国連の「国際母語デー」(2月21日)に合わせ、世界教会協議会(WCC)は、本部があるスイス・ジュネーブのエキュメニカルセンターでスタッフや来訪者らに、それぞれの母国語で「平和」を意味する言葉を分かち合うよう勧める取り組みを行っている。
国際母語デーは、言語と文化の多様性や、多言語の使用、母国語の尊重推進などを目的に、国連教育科学文化機関(ユネスコ)が1999年に定めた国際デー。毎年この日に合わせて催し物を開催し、世界的な市民教育を推進している。今年のテーマは「多言語教育による持続可能な未来を目指して」だ。
WCCのスタッフや来訪者、またWCCの加盟教会にとって、国際母語デーは平和構築の手段として言語を意識する機会となっている。WCCの広報責任者であるマリアンヌ・エジダーステン氏は、WCCは国際母語デーの霊的側面をユニークな方法で活用していると話す。
「WCCでは、ハトのイラストに平和を意味する言葉を書きます。ノアはハトを飛ばして、人間と動物が持続可能な未来を築ける場所を探しました。ハトが持ち帰ったオリーブの枝は、平和の象徴になっています」
またハトは、聖霊の象徴でもある。ペンテコステ(聖霊降臨日)に、イエスの弟子たちは他国の言語で語る賜物(異言)が与えられ、言葉の壁を越えて見知らぬ人々の心に触れることができた。

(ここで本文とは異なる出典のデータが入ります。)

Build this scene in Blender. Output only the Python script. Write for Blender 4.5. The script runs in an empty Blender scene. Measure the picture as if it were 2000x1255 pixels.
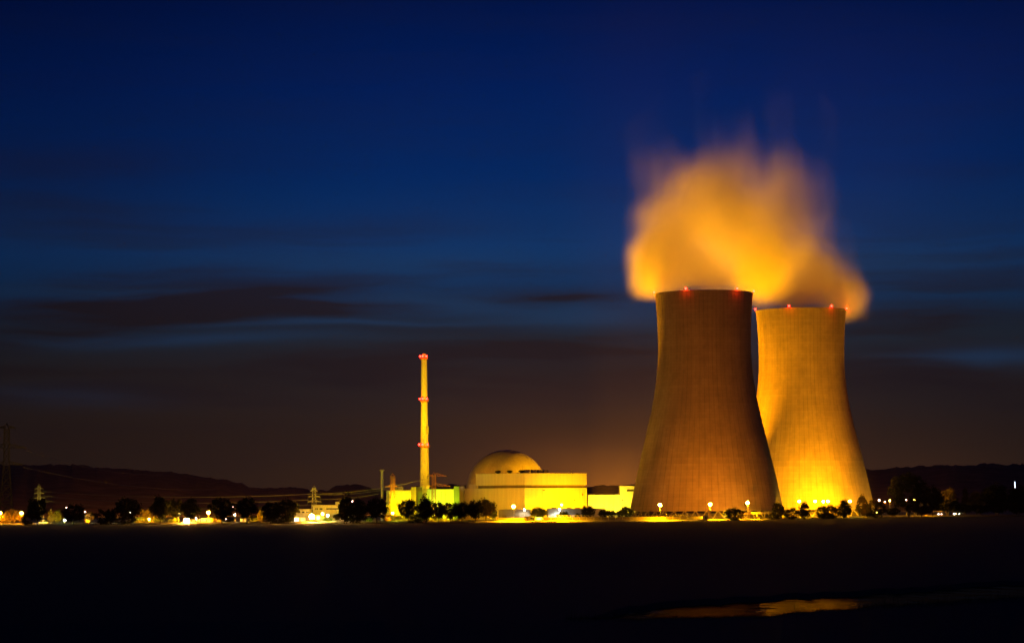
import bpy, math, random
from mathutils import Vector, Matrix, noise as mnoise
random.seed(7)
R = math.radians
S = bpy.context.scene
COL = S.collection

# ------------------------------------------------------------------ camera
FPX = 5000.0; CAMZ = 10.0; HOR = 983.0; ROLL = R(0.40)
PITCH = math.atan((HOR - 627.5) / FPX)
_f = Vector((0, math.cos(PITCH), math.sin(PITCH)))
_r0 = Vector((1, 0, 0)); _u0 = _r0.cross(_f)
_r = _r0 * math.cos(ROLL) - _u0 * math.sin(ROLL)
_u = _u0 * math.cos(ROLL) + _r0 * math.sin(ROLL)
cd = bpy.data.cameras.new('camera'); cam = bpy.data.objects.new('camera', cd); COL.objects.link(cam)
cd.sensor_width = 36; cd.sensor_fit = 'HORIZONTAL'; cd.lens = 36 * FPX / 2000
cd.clip_start = 0.5; cd.clip_end = 40000
cam.matrix_world = Matrix(((_r.x, _u.x, -_f.x, 0), (_r.y, _u.y, -_f.y, 0), (_r.z, _u.z, -_f.z, CAMZ), (0, 0, 0, 1)))
S.camera = cam

def P(px, py, D):
    """world point seen at photo pixel (px, py) at ground distance D"""
    d = _f * FPX + _r * (px - 1000) + _u * (627.5 - py)
    return Vector((0, 0, CAMZ)) + d * (D / d.y)
def GX(px, D): return P(px, 1005, D).x
def Z(px, py, D): return P(px, py, D).z
def lerp(tab, x):
    if x <= tab[0][0]: return tab[0][1]
    for (a, b), (c, d) in zip(tab, tab[1:]):
        if x <= c: return b + (d - b) * (x - a) / (c - a)
    return tab[-1][1]
def smooth(tab, x):
    if x <= tab[0][0]: return tab[0][1]
    for (a, b), (c, d) in zip(tab, tab[1:]):
        if x <= c:
            t = (x - a) / (c - a); t = t * t * (3 - 2 * t); return b + (d - b) * t
    return tab[-1][1]
EDGE = [(-9000, 1500), (-200, 1580), (300, 1570), (560, 1560), (800, 1520), (1100, 1500), (1300, 1500), (1420, 1520),
        (1500, 1580), (1600, 1640), (1750, 1715), (2000, 1775), (2300, 1800), (11000, 1900)]
def edge(px): return lerp(EDGE, px)

# ------------------------------------------------------------------ render settings
S.view_settings.view_transform = 'Standard'; S.view_settings.look = 'None'
S.view_settings.exposure = 0; S.view_settings.gamma = 1; S.view_settings.use_curve_mapping = False
S.render.engine = 'CYCLES'
cy = S.cycles
cy.max_bounces = 5; cy.diffuse_bounces = 2; cy.glossy_bounces = 3; cy.transparent_max_bounces = 12
cy.volume_bounces = 4; cy.volume_step_rate = 0.5; cy.volume_max_steps = 256
cy.use_denoising = True; cy.sample_clamp_indirect = 4
cy.caustics_reflective = False; cy.caustics_refractive = False

# ------------------------------------------------------------------ node helpers
def nt_of(m):
    t = m.node_tree; t.nodes.clear(); return t
class N:
    def __init__(s, t): s.t = t
    def new(s, k, **kw):
        n = s.t.nodes.new(k)
        for a, v in kw.items(): setattr(n, a, v)
        return n
    def put(s, sock, v):
        if isinstance(v, bpy.types.NodeSocket): s.t.links.new(v, sock)
        elif v is not None: sock.default_value = v
    def m(s, op, a, b=None, c=None, clamp=False):
        n = s.new('ShaderNodeMath', operation=op); n.use_clamp = clamp
        for i, v in enumerate((a, b, c)):
            if v is not None: s.put(n.inputs[i], v)
        return n.outputs[0]
    def vm(s, op, a, b=None):
        n = s.new('ShaderNodeVectorMath', operation=op)
        s.put(n.inputs[0], a)
        if b is not None: s.put(n.inputs[1], b)
        return n.outputs['Value'] if op in ('LENGTH', 'DOT_PRODUCT') else n.outputs[0]
    def mr(s, v, a, b, c=0.0, d=1.0, kind='LINEAR'):
        n = s.new('ShaderNodeMapRange', interpolation_type=kind)
        for i, q in enumerate((v, a, b, c, d)): s.put(n.inputs[i], q)
        return n.outputs[0]
    def mix(s, f, a, b):
        n = s.new('ShaderNodeMix', data_type='RGBA')
        s.put(n.inputs['Factor'], f); s.put(n.inputs['A'], a if isinstance(a, bpy.types.NodeSocket) else (*a, 1))
        s.put(n.inputs['B'], b if isinstance(b, bpy.types.NodeSocket) else (*b, 1)); return n.outputs['Result']
    def scale(s, col, f):
        return s.vm('MULTIPLY', col, f)
    def noise(s, vec, scale, detail=3, rough=0.5):
        n = s.new('ShaderNodeTexNoise'); n.inputs['Scale'].default_value = scale
        n.inputs['Detail'].default_value = detail; n.inputs['Roughness'].default_value = rough
        if vec is not None: s.put(n.inputs['Vector'], vec)
        return n
    def xyz(s, x, y, z):
        n = s.new('ShaderNodeCombineXYZ')
        for i, v in enumerate((x, y, z)): s.put(n.inputs[i], v)
        return n.outputs[0]
    def sep(s, v):
        n = s.new('ShaderNodeSeparateXYZ'); s.put(n.inputs[0], v); return n.outputs
def lin(r, g, b):
    f = lambda c: (c / 255 / 12.92) if c / 255 <= 0.04045 else ((c / 255 + 0.055) / 1.055) ** 2.4
    return (f(r), f(g), f(b))

# ------------------------------------------------------------------ sky (world): dusk with low streaks of cloud
w = bpy.data.worlds.new('World'); S.world = w; w.use_nodes = True
n = N(nt_of(w))
d = n.sep(n.new('ShaderNodeTexCoord').outputs['Generated'])
hyp = n.m('SQRT', n.m('ADD', n.m('MULTIPLY', d[0], d[0]), n.m('MULTIPLY', d[1], d[1])))
v = n.m('DIVIDE', d[2], n.m('MAXIMUM', hyp, 0.001))
az = n.m('ARCTAN2', d[0], d[1])
ramp = n.new('ShaderNodeValToRGB'); cr = ramp.color_ramp
stops = [(0.0, (44, 31, 25)), (0.028, (40, 30, 28)), (0.052, (36, 33, 37)), (0.068, (28, 40, 55)), (0.083, (17, 47, 84)),
         (0.10, (12, 52, 102)), (0.13, (3, 39, 96)), (0.165, (1, 29, 87)), (0.20, (1, 19, 68)), (0.30, (1, 13, 50)), (1.0, (1, 9, 36))]
for i, (p_, c_) in enumerate(stops):
    e = cr.elements[i] if i < 2 else cr.elements.new(p_)
    e.position = p_; e.color = (*lin(*c_), 1)
n.put(ramp.inputs[0], v)
base = ramp.outputs[0]
# brighter towards the after-glow, dimmer to the sides
side = n.mr(n.m('ABSOLUTE', n.m('SUBTRACT', az, 0.04)), 0.05, 0.26, 1.0, 0.58, 'SMOOTHSTEP')
# cloud streaks
warp = n.noise(n.xyz(n.m('MULTIPLY', az, 9.0), n.m('MULTIPLY', v, 30.0), 2.0), 1.0, 3)
vw = n.m('ADD', v, n.m('MULTIPLY', n.m('SUBTRACT', warp.outputs[0], 0.5), 0.014))
cl = n.noise(n.xyz(n.m('MULTIPLY', az, 7.0), n.m('MULTIPLY', vw, 75.0), 5.3), 1.0, 5, 0.55).outputs[0]
band = n.m('MULTIPLY', n.mr(v, 0.02, 0.055, 0.35, 1, 'SMOOTHSTEP'), n.mr(v, 0.075, 0.125, 1, 0.12, 'SMOOTHSTEP'))
mask = n.m('MULTIPLY', n.mr(cl, 0.44, 0.66, 0, 0.62, 'SMOOTHSTEP'), band)
def gauss(px, py, sx, sy, amp):
    a = n.m('DIVIDE', n.m('SUBTRACT', az, math.atan((px - 1000) / FPX)), sx / FPX)
    b = n.m('DIVIDE', n.m('SUBTRACT', vw, (HOR - (px - 1000) * ROLL - py) / FPX), sy / FPX)
    q = n.m('ADD', n.m('MULTIPLY', a, a), n.m('MULTIPLY', b, b))
    return n.m('MULTIPLY', n.m('EXPONENT', n.m('MULTIPLY', q, -1.0)), amp)
streaks = [(430, 606, 360, 18, .66), (900, 640, 360, 12, .6), (1080, 574, 190, 10, .6), (60, 730, 140, 10, .7),
           (900, 725, 420, 40, .55), (150, 622, 230, 24, .7), (1800, 632, 240, 14, .75), (1880, 770, 240, 60, .5), (1790, 690, 150, 10, .5),
           (560, 575, 220, 14, .5), (1150, 690, 190, 24, .6), (780, 435, 280, 20, .4), (150, 420, 240, 34, .4), (120, 330, 260, 30, .3), (520, 225, 300, 26, .2), (1900, 345, 160, 16, .3), (1820, 600, 160, 8, .4)]
for s_ in streaks: mask = n.m('ADD', mask, n.m('MULTIPLY', gauss(s_[0], s_[1], s_[2], s_[3] * 1.35, s_[4] * .85), n.mr(cl, 0.3, 0.6, 0.55, 1.1)))
mask = n.m('MINIMUM', mask, 0.9)
c1 = n.mix(mask, base, lin(31, 25, 31))
light = [(640, 630, 300, 7, .7), (1930, 712, 160, 22, .75), (330, 662, 300, 14, .6), (1750, 520, 280, 46, .5), (850, 590, 300, 18, .5), (230, 570, 240, 14, .5), (1130, 620, 160, 26, .55), (120, 780, 180, 22, .25), (700, 520, 420, 40, .35)]
lm = None
for s_ in light:
    g = gauss(*s_); lm = g if lm is None else n.m('ADD', lm, g)
c1 = n.mix(n.m('MULTIPLY', lm, n.m('SUBTRACT', 1.0, mask)), c1, lin(30, 58, 92))
c1 = n.scale(c1, n.xyz(side, side, side))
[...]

WCCは、「平和」を意味するさまざまな言語の言葉を、フェイスブックやツイッターなどのソーシャルメディアを通じて、世界中の人々と分かち合う。そして、1週間後の2月28日には、さまざまな言語で「平和」と書かれたハトが、スイス西部ボジボッセにあるWCCのエキュメニカル研究所で行われる平和的コミュニケーションに関するセッションで用いられる予定だ。
「正義」や「平和」など、WCCが取り組む主要なテーマにおいて、特に先住民の言語や文化を尊重することは重要だ。WCC加盟教会の多くが描いている平和と和解の構築には、さまざまな言語を保存し、言語の背景を深く理解することが不可欠である。
WCCの言語サービス・コーディネーターであるパメラ・バルデス氏は、英語が公用語として普及しているグローバ化された現代においても、WCCは神からの贈り物として母国語の必要性を痛感していると話す。
「世界中の異文化間で多くの問題が起きている今日、私たちの働きはこれまで以上に重要になっています。WCCは、母国語による翻訳を提供することにより、加盟教会がエキュメニカル運動や正義と平和の探求に全面的に参画できるようにしています」とバルデス氏は言う。
WCCは、348の加盟教会と提携団体によって構成されている。加盟教会に所属するキリスト教徒は世界で5億6千万人にも上り、それぞれの教会では多様な言語や方言が使われている。そのためWCCは、資料のほとんどを英語、スペイン語、フランス語、ドイツ語で作成しており、必要に応じて他の4言語でも作成している。